Physical simulations have influenced the advancements in engineering, technology, and science more rapidly than ever before. However, it remains challenging for effective and efficient modeling of complex linear and nonlinear material systems based on phenomenological approaches which require predefined functional forms. The goal of this dissertation is to enhance the predictivity and efficiency of physical simulations by developing thermodynamically consistent data-driven computing and reduced-order materials modeling methods based on emerging machine learning techniques for manifold learning, dimensionality reduction, sequence learning, and system identification.

For reversible mechanical systems, we first develop a new data-driven material solver built upon local convexity-preserving reconstruction to capture anisotropic material behaviors and enable data-driven modeling of nonlinear anisotropic elastic solids. A material anisotropic state characterizing the underlying material orientation is introduced for the manifold learning projection in the material solver. To counteract the curse of dimensionality and enhance the generalization ability of data-driven computing, we employ deep autoencoders to discover the underlying low-dimensional manifold of material database and integrate a convexity-preserving interpolation scheme into the novel autoencoder-based data-driven solver to further enhance efficiency and robustness of data searching and reconstruction during online data-driven computation. The proposed approach is shown to achieve enhanced efficiency and generalization ability over a few commonly used data-driven schemes.
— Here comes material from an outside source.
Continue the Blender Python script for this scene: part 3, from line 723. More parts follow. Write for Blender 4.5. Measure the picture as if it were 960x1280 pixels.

For irreversible mechanical systems, we develop a thermodynamically consistent machine learned data-driven constitutive modeling approach for path-dependent materials based on measurable material states, where the internal state variables essential to the material path-dependency are inferred automatically from the hidden state of recurrent neural networks. The proposed method is shown to successfully model soil behaviors under cyclic shear loading using experimental stress-strain data.

Lastly, we develop a non-intrusive accurate and efficient reduced-order model based on physics-informed adaptive greedy latent space dynamics identification (gLaSDI) for general high-dimensional nonlinear dynamical systems. An autoencoder and dynamics identification models are trained simultaneously to discover intrinsic latent space and learn expressive governing equations of simple latent-space dynamics. To maximize and accelerate the exploration of the parameter space for optimal model performance, an adaptive greedy sampling algorithm integrated with a physics-informed residual-based error indicator and random-subset evaluation is introduced to search for optimal training samples on the fly, which outperforms the conventional predefined uniform sampling. Compared with the high-fidelity models of various nonlinear dynamical problems, gLaSDI achieves 66 to 4,417x speed-up with 1 to 5% relative errors.